Anyone know of a verified one person profitable startup? Have any YC founders accomplished it?




Depends what you consider a startup, I guess.

I support around 40,000 users and half a million a year in revenue from my web apps and ecommerce sites. You could say I've been OPP since I was 15, when I was making enough from websites I'd built to pay hosting costs, cable modem service, and buy my own computers. I'm 25 now, have never been cash flow negative in my life, no debt. I have no cofounder or employees, I own 100% of my LLC.

http://www.dangrossman.info/folio/

My goal is simply to build useful services for as many people as I can reach. I don't think I'm alone. Anyone who has the right mix of technical, design and business skills can run the whole shop for themselves if they prefer that to consulting.


Just out of interest, which of the sites in your portfolio generates the most revenue? Or is it fairly evenly distributed across all the sites?


To my knowledge, prgmr.com (VPS provider) was and is a one-person company that's profitable, though it has a few employees now. I don't know if he's an HN reader, though he hangs out in some of these kinds of circles. I believe it had a long (~2-3 year) bootstrapping process where he basically supported it out of income from his day job, which he described as "working for venture capital".


well, we're not ridiculously profitable, and I didn't do it by myself, but, uh, I do have all the equity.

I believe that if I didn't have all the equity, it would have died from one of my many early mistakes. There is no way I'd have expected anyone else to pour money into a hole for three years.

Also, even though I kept the equity, I had a lot of help. There is no way I'd have been able to do this by myself.

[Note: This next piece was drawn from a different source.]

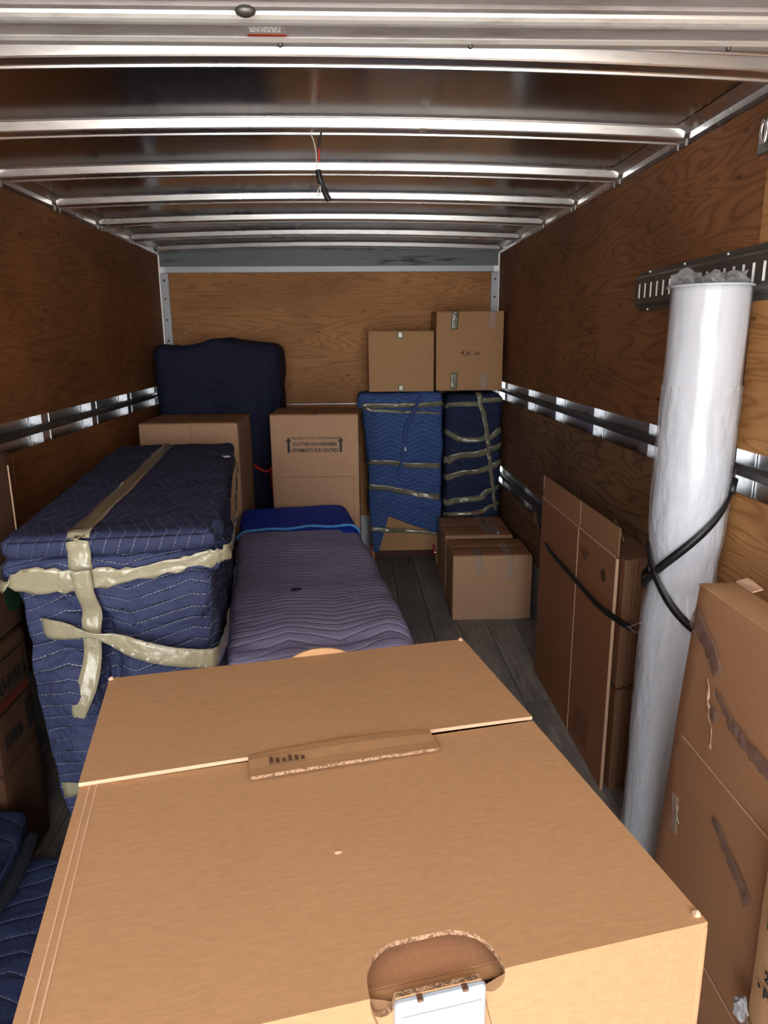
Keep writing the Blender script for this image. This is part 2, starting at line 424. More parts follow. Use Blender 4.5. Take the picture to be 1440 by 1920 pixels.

Of course, I'm the first to say that sometimes you should give up, but I'm pretty happy with how prgmr.com turned out. It probably hasn't yet paid out what I put in, but it's getting there, (and according to offers, it's worth about what I've put in now)



Here's a great article about the "single founder myth" that also references pg:

http://www.singlefounder.com/2006/10/23/thesinglefoundermyth...

I'd say that this has a lot to do with the availability of cloud computing, app stores, and powerful third-party APIs. There are probably thousands of profitable single founders out there.


"... Here's a great article about the "single founder myth" that also references pg ..."

Good ref. If you see articles like this, add them to the stack ~ http://news.ycombinator.com/item?id=1144353


One person startup here, now 6 people (and taking on a partner).

The biggest problem I've had is that there are too many hats for one person to wear. Yes you can do it, it's damned painful and sometimes there isn't anyone who can help you avoid bad decisions as employees don't always want to challenge you.

FWIW I was close to taking on a partner before and it would've gone very bad, which as a learning experience has prepared me for the partner I'm looking at taking on now.


I didn't realize it merited an acronym. Like I posted in another reply, Pinboard has been 'mămăligă profitable' for a while.